North Korea’s latest missile launch represents a strategic gamble by Kim Jong Un.  His behavior has been conditioned by decades of North Korean aggression committed with impunity. North Korea’s violations of the 1953 Armistice that placed the Korean War on hold are replete. These acts have included killing U.S. service members, capturing a U.S. Navy ship and its crew, sinking a South Korean ship last year, detonating nuclear devices, ramping up its ballistic missile program and more.  Kim is betting that America and its allies will protest, perhaps increase sanctions and do virtually nothing else.  He may be right.  He could also be very wrong.

What does Kim’s behavior mean?  What is he thinking?

On the one hand, Kim may be counting on the United States to be hamstrung by its desire for peace and its aversion to mass civilian casualties in and around the capital city of Seoul.  He may be figuring that the U.S. will not take any military action, with the result that he keeps his nuclear weapons and continues to work on developing nuclear ICBMs.  He may not see America and its allies as a true threat.  That is one analysis.

Another analysis concludes that, in fact, Kim is trying to provoke a war with the United States.  One might ask, why would he do such a thing when the inevitable result would be the overwhelming defeat of North Korea and the end of his regime?  The answer is:  Because he does not believe that.  Perhaps he believes that North Korea, at the very least, would inflict great harm on U.S. and South Korean forces and eventually settle on a ceasefire that would be to the benefit of his country, not unlike the results of 1953. There are often practical and strategic gains to be garnered, even in the face of a momentary military defeat.

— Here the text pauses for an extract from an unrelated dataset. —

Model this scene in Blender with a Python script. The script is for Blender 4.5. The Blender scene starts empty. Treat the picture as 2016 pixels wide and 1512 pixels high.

Before we dismiss this second possibility, consider the conduct of another diabolical dictator, Sadaam Hussein.  Though Iraq’s military power was dwarfed by the capabilities of the United States, to say nothing of the combined military might of the coalition that stood against him---Sadaam Hussein went to war with the U.S. and its allies not once---but twice!  Was he insane?  Not any more than Kim Jong Un.  Rather, the Iraqi dictator believed that armed conflict with the United States would eventually end to his benefit, one way or the other.  He believed that a military victory over the U.S. was tactically possible, even if improbable. Sadaam also believed that the United States did not have the stomach for an extended fight that produced dead American Soldiers. But even if that failed, he also counted on strategic and geo-political gains, even if his army was ultimately defeated in battle.  Negotiations to end a fight with the U.S. would possibly ease sanctions and provide economic and humanitarian relief to Iraq. It was a calculated gamble on the part of Sadaam Hussein.

While we do not know definitively what Kim is thinking and while his strategic calculus is difficult to decipher, one of the above two analyses is, more than likely, the correct one.  Either strategy on the part of North Korea’s dictator represents a course of action that will not end well.  Under his leadership, North Korea is an immediate threat to Japan, South Korea, and the American forces in the region.  It is a long-term threat to the continental United States and the safety of millions of its inhabitants.  These threats are very real.

President Trump and his National Security Council, as well as his senior military leaders, are confronted with daunting decisions.  We pray, literally and figuratively, that they are imbued with wisdom, as well as courage, to face this threat.